Q336 Bambos Charalambous: What is your assessment of the management by the probation service and other statutory partners of serious and violent offenders in the community in terms of their resources, expertise and research evidence on effective practice?
Sonia Crozier: They are a group where we assign the highest level of resource in both time and qualified probation officers. We increasingly know what works around access to psychological services in the community. The personality disorder pathways, which are subject to evaluation, show that when probation officers work with an individual in a psychologically informed way we get better outcomes. We enable the offender to manage their risky behaviour better.
That is combined with having access to supported accommodation. Often, the Parole Board releases individuals into the community when it is given assurance that that individual will spend a period of time in one of our approved premises. We have about 2,000 beds nationally for APs, but in future projections we need more of that accommodation. It is absolutely key to getting people settled and having a higher level of observation around them after the Parole Board has decided to release.
As we look at the forecasts for the prison population, we must look through the lens of community as well; that point was made very well by the previous panel. If we are going to move long-term prisoners safely out into the community, we need to match that with resource. Our AP population—our bed availability—has been fairly static and it is in really high demand. With some of the more complex individuals, there is not a hard and fast rule, but we work primarily on the basis that people will be there for about three months. Actually, some of those individuals need longer than three months to get settled before we can confidently put them into move-on accommodation.
We have a lot of evidence of what works with that group; it is having properly trained professionals and multiagency arrangements around them, so we can draw on the skills of police and other individuals, and having a higher level of both monitoring and surveillance when they come out. As I say, we need to ensure that we keep up with demand, particularly for our approved premises.

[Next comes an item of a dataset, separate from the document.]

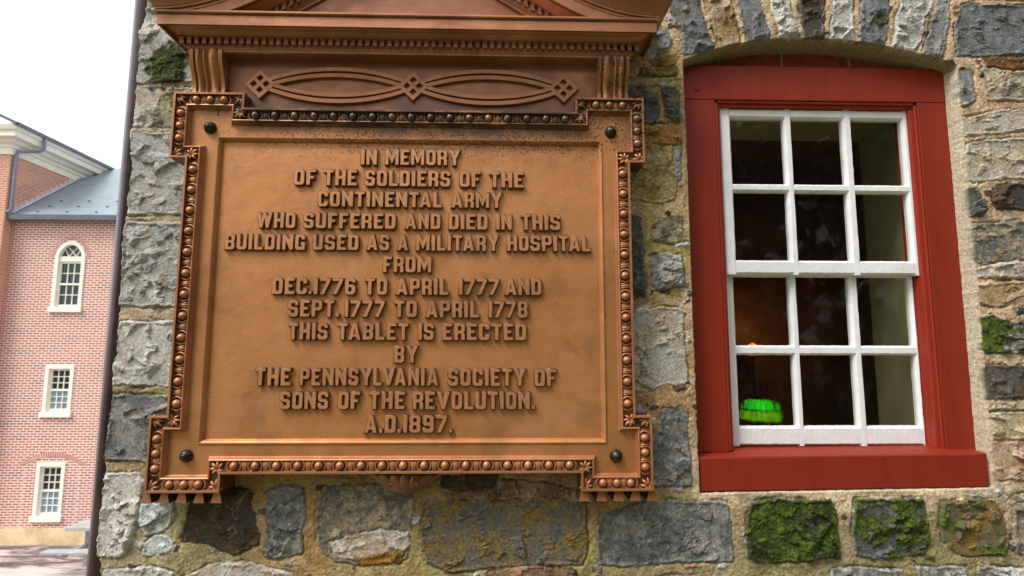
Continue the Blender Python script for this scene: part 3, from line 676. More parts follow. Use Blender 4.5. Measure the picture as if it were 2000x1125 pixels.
def build_tablet():
    T = thing('memorial_tablet', 'copper coloured memorial plaque with raised lettering and cornice, fixed to the stone wall', 'plaque', (0, .08, -.17))
    egg_border(T)
    # margin round the sunk panel, filled by quads between the border and the panel
    px0, px1, pz0, pz1 = -.795, .795, .003, 1.241; ym = -.0155
    inner = offset_loop(RIM, .0618)
    xs = sorted({round(x, 5) for x, z in inner} | {px0, px1}); zs = sorted({round(z, 5) for x, z in inner} | {pz0, pz1})
    b = MB()
    def inside(x, z):
        ins = False; n = len(inner)
        for i in range(n):
            (ax, az), (bx, bz) = inner[i], inner[(i + 1) % n]
            if (az > z) != (bz > z) and x < (bx - ax) * (z - az) / (bz - az) + ax: ins = not ins
        return ins
    for i in range(len(xs) - 1):
        for j in range(len(zs) - 1):
            cx, cz = (xs[i] + xs[i + 1]) / 2, (zs[j] + zs[j + 1]) / 2
            if inside(cx, cz) and not (px0 < cx < px1 and pz0 < cz < pz1):
                b.add([(xs[i], ym, zs[j]), (xs[i + 1], ym, zs[j]), (xs[i + 1], ym, zs[j + 1]), (xs[i], ym, zs[j + 1])], [(0, 1, 2, 3)])
    b.build('margin_plate', M['bronze'], T, recalc=False)
    b = MB(); g = lambda w, y: (px0 + w, px1 - w, pz0 + w, pz1 - w, y)
    rect_ring(b, [g(-.0005, -.014), g(.0005, -.0135), g(.0015, -.0185), g(.004, -.0205), g(.007, -.0195), g(.0085, -.0165), g(.011, -.0145), g(.0145, -.010), g(.017, -.004), g(.0178, -.0035), g(.0195, .001)])
    b.build('panel_moulding', M['bronze'], T, recalc=True)
    # slightly uneven cast field
    b = MB(); nx, nz = 120, 90; x0, x1, z0, z1 = px0 + .018, px1 - .018, pz0 + .018, pz1 - .018
    GX, GZ = np.meshgrid(np.linspace(x0, x1, nx), np.linspace(z0, z1, nz))
    HY = .0012 * fbm(GX, GZ, 2.2, 3, 301) + .0006 * fbm(GX, GZ, 14, 2, 302)
    b.add([(GX[j, i], HY[j, i], GZ[j, i]) for j in range(nz) for i in range(nx)],
          [(j * nx + i, j * nx + i + 1, (j + 1) * nx + i + 1, (j + 1) * nx + i) for j in range(nz - 1) for i in range(nx - 1)], True)
    b.build('text_panel', M['field'], T, recalc=False)
    for words in LINES: text_line(words, T)
    for x, z in ((-.827, 1.276), (.832, 1.280), (-.834, -.039), (.829, -.044)):
        b = MB(); b.lathe((x, -.0155, z), [(.0255, .004), (.0255, -.004), (.0245, -.006), (.0225, -.0075), (.0215, -.012), (.019, -.018), (.013, -.0225), (.0105, -.0235), (.0095, -.027), (.006, -.0305), (.0004, -.0315)], n=24)
        b.build('bolt', M['bolt'], T)
    # guttae below the two lower lugs
    for s in (-1, 1):
        for k in range(5):
            x = s * .828 + (k - 2) * .0655 + .004 * s
            b = MB(); wt, wb = .0105, .0215; zt, zb = -.169, -.211
            b.add([(x - wt, -.034, zt), (x + wt, -.034, zt), (x + wt, .09, zt), (x - wt, .09, zt), (x - wb, -.038, zb), (x + wb, -.038, zb), (x + wb, .09, zb), (x - wb, .09, zb)],
                  [(0, 1, 2, 3), (4, 7, 6, 5), (0, 4, 5, 1), (1, 5, 6, 2), (2, 6, 7, 3), (3, 7, 4, 0)])
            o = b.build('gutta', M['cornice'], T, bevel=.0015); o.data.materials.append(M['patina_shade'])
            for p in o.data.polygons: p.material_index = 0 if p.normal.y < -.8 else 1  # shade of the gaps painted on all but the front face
    leaf_pendant(T); frieze(T); cornice(T)
    return T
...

Martin Jones: For the Parole Board, knowing where somebody will be released to is absolutely essential for our decision making. There is some really good practice out there in relation to managing people’s complex needs. After all, it is the job of the Parole Board, given that almost everybody we consider has committed a very serious offence, with the majority serving indeterminate sentences, to have confidence that they are going to be well managed in the community. Lots of my panel members say to me, “The critical thing in my decision was the fact that we had a really good offender manager who had a real grip on the offender and knew what his risk factors were and how to identify and manage those in the community.” If we have that sort of plan in place, I am certain that we can have more confident decision making. If you are not convinced that you have that in place, it makes it much more difficult for us.
Q337 Bambos Charalambous: My next question is to Ms Crozier, and it is about the recall action plan. What progress has been made on implementing the recall action plan? What impact, if any, is it having on recalls? What more can be done?
Sonia Crozier: We have seen the recall population marginally drop from 2016 to 2017. It is not huge numbers, but that is in an environment where the number of people subject to licences increased. That tells you that some of the actions that we put in place are working in giving senior managers in probation appropriately more decision making when considering alternatives or warnings.
We can only push that so far though, because, going back to an earlier question, we always have to be mindful of balancing rehabilitation against public protection. Her Majesty’s inspectorate, when they did the recall inspection in 2017, said that we were good, and assessed our judgments very positively in terms of how we manage that. Yes, we have implemented the action plan by giving probation senior leaders more autonomy to make other decisions. As I say, the figures speak for themselves in that we have held the pitch.
Q338 Bambos Charalambous: The recall rate for women has gone up by 20%.
Sonia Crozier: That is related to the fact that the introduction of statutory supervision for less than 12 months disproportionately hits women. Women typically get prison sentences of less than 12 months, so it is very disappointing to see that the number of women being recalled to prison has increased in the way you described. That is because they are now subject to statutory supervision, whereas in the past, potentially, they would not have been. The MOJ strategy is absolutely about keeping women out of short-term custodial sentences. It is quite astonishing that 36% of women who receive prison sentences of less than 12 months do so for shoplifting, compared with 12% of men. There is much more we need to be doing, and will be doing, around women.
Q339 Bambos Charalambous: In relation to the ones in the system now, who are subject to statutory supervision, what steps are you taking to try to stop them being recalled?
Sonia Crozier: We know that there are key issues around them having accommodation. We are working with women’s centres and other providers to ensure that they have suitable places to live. The Homelessness Act may assist with that as well. We must make sure that we have engagement around the Homelessness Act.
We are considering alternatives and making sure that recall—taking action to send someone back to prison—is the position of last resort. We are preparing women better for when they are released. I am pleased that we are now seeing a number of pilots around the country where prisoners can start their application for universal credit before they leave prison. If you are coming out on licence and then waiting weeks and weeks before you can access benefits, that in no way is going to play well with rehabilitation. There are a number of component parts that should assist us in driving down recall for women. Ultimately, we want women to be sent appropriately to women’s centres and not to receive short-term custodial sentences.
Q340 Bambos Charalambous: How does the probation service determine when to suspend supervision of those on life licences for good behaviour and cancel the licence upon application? Are any statistics available?
Sonia Crozier: Those decisions are made by the heads of service in the probation service. They carefully consider progress over time. If they feel that supervision should be suspended, we will do that. There are well‑rehearsed processes for that.
Q341 Bambos Charalambous: Can we make better use of those mechanisms?
Sonia Crozier: I think we could make better use. It is interesting. We did some evaluation recently, and Wales has set up a more formalised system of panels to review lifer progression, rather than individuals making those decisions. They seem to have proportionally higher numbers of requests for lifers having their supervision suspended. Having conducted that review, we want to export what we think is good practice in Wales across to England.
Chair: Thank you very much, ladies and gentleman, for your time and your evidence. Thank you for your patience in waiting to give evidence to us. It has been very helpful indeed. We are very grateful to all of you.